Nach den Ergebnissen der durchgeführten Ermittlungen haben ergeben und ausweislich des Antrages hat der Antragsteller zum Zeitpunkt der Antragstellung - am 11.05.2009 - weder einen Geschäftssitz im Zuständigkeitsbereich des Amtsgerichts Hildesheim unterhalten nocht hier seinen gewöhnlichen Aufenthaltsort gehabt, sondern seine selbständige Tätigkeit bereits Ende 2008 eingestellt und seinen Wohnsitz und tatsächlichen Aufenthalt bereits im Januar 2009 nach Hilversum (Niederlande) verlegt. Daß der Schuldner noch Eigentumer eines hier belegen Grundstücks ist, vermag an der Beurteilung des neuen Mitelpunktes nichts zu ändern. Entsprechend hat auch der beauftragte Sachverständige, Rechtsanwalts Gutmann, in seiner Stellungnahme vom 27.05.2009 die internationale Zuständigkeit des Amtsgerichts Hildesheim für das beantragte Hauptinsolvenzverfahren verneint (vgl. S. 6 der Stellungnahme = Bl. 39 d.A.). Die Umdeutung des Antrages in Bezug auf ein (isoliertes, d.h. vor Eröffnung eines Hauptinsolvenzverfahrens eröffnetes) Partikularinsolvenzverfahren schied schon deswegen aus, weil die Voraussetzungen des Art. 3 Abs. 4 EuInsVO nicht vorliegen.
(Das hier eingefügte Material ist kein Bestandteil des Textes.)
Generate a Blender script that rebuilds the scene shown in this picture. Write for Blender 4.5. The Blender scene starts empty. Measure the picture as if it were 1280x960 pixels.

Zum einen erscheint die Eröffnung eines Hauptinsolvenzverfahrens in den Niederlanden nicht ausgeschlossen (vgl. Art. 3 Abs. 4 lit a EuInsVO), zum anderen liegt lediglich ein Eigenantrag vor und kein Fremdantrag eines inländischen Gläubigers (vgl. Art. 3 Abs. 4 lit. b EUInsVO).
Das Gericht hat durch Verfügung vom 04.06.2009 (Bl. 33 Rs d.A.) auf die Zweifel an seiner internationalen Zuständigkeit hingewiesen. Die Stellungnahme des Schuldners. (Bl. 46 d.A.) gab keinen Anlaß, von der Beurteilung abzurücken.
Die Kostenentscheidung beruht auf den §§4 InsO, 91 ZPO; die Festsetzung des Gegenstandswertes beruht auf §58 GKG. Sie entspricht dem Mindestwert, da pfändbares Vermögen nach dem bisherigen Kenntnisstand nicht vorhanden ist.